Note that I also call qqline() in order to draw a line through the 25% and 75% quantiles. This makes it easier to spot significant departures from normality. Here is the result:

qqplot

No nomination for best linear fit ever, but nothing either to suggest non-normality.

Now for the statistical test. There are actually a lot of statistical tests for non-normality out there, but according to Wikipedia the Shapiro-Wilk test has the highest power, i.e. the highest probability of detecting non-normality on non-normally-distributed data. (I hope I’m getting this right or my statistician friends will tan my hide.)

This test is built-in to R with the shapiro.test() function:

> shapiro.test(x)

    Shapiro-Wilk normality test
    
data: x 
W = 0.9817, p-value = 0.9736

You probably have a part of your brain trained to release endorphins when it sees a p-value lower than 0.05, and to trigger a small depression when the p-value is higher than 0.9. But remember what it is we are testing for here.

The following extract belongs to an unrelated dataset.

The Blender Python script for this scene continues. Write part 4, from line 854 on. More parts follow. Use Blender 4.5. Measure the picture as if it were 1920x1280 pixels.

What is the null hypothesis here?

Here, the null hypothesis is that the data is normally distributed. You might find this counter-intuitive; for years, you have been trained into thinking that the null hypothesis is the thing you usually dont’t want to be true. But here it is the other way around: we want to confirm that the data is normally distributed, so we apply tests that detect non-normality and therefore hope the resulting p-value will be high. Here, any p-value lower than, say, 0.05 will ruin your day.

So we have determined both graphically and numerically that there is no evidence for non-normality in our data. We can therefore state that to the best of our knowledge, there is no evidence that the data comes from anything else than a normal distribution.

(Ever noticed how much statisticians love double-negatives?)